С. С. А вообще талант должен быть голодным, или его нужно спонсировать?

Ю. Н. Это все мелочи. Самое главное в культуре — это идеология, разум и понимание, для чего на земле создана жизнь. Надо знать, что такое человек и для чего он живет. Для кайфа и разнесения по кочкам всего накопленного богатства — или он является звеном во всеобщей истории. Ведь из того, что сейчас на мне, я ничего не изобрел — ни носки, ни трусы, ни рубашку. Я пользуюсь накопленным опытом человечества. Так почему же я должен жить только для себя и не вклиниваться во всеобщую созидательную работу человечества?! И как это все назвать — не важно. Ничего не зная о коммунизме, коммунистом был Прометей, подаривший людям огонь ценой собственной жизни.
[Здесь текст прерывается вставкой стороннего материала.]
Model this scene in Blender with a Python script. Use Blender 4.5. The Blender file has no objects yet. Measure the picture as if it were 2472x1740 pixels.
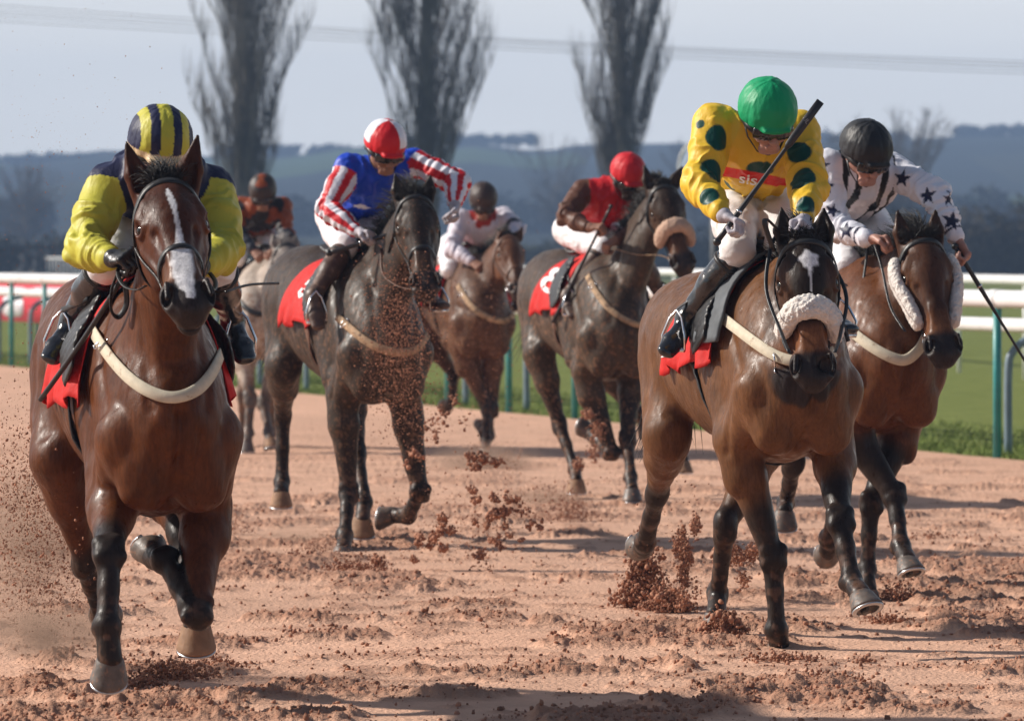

Коммунистом был Иисус Христос, лечивший и спасавший людей, и пошедший за это на Голгофу. Коммунистами были все изобретатели, все создатели, все творцы. Мы все читаем Пушкина, все пользуемся колесом, не зная даже имени его создателя. А сколько человечество с этого получило?!

С. С. А как вы понимаете свободу, она существует?

Ю. Н. Это могучее вранье. Жить в обществе и быть свободным от общества — нельзя. Полная свобода у тебя только в пеленках, только возможностей мало. Захотел — навалил кучу, захотел — намочил. А как только надел колготки, тебе уже говорят: миленький, проситься надо, потому что застирывать очень трудно и неприятно. То есть тебя уже просят ограничивать свою свободу. Дальше — больше. Помнишь, у Радищева: “Желаньям зрю везде предел”. Захотел я кого-нибудь зарезать — я могу это сделать? Полная свобода — это полный бред. Я не то что не могу тебя зарезать, я не могу тебя даже босиком выгнать на улицу. И вообще, если ты ко мне пришел, я должен тебя покормить.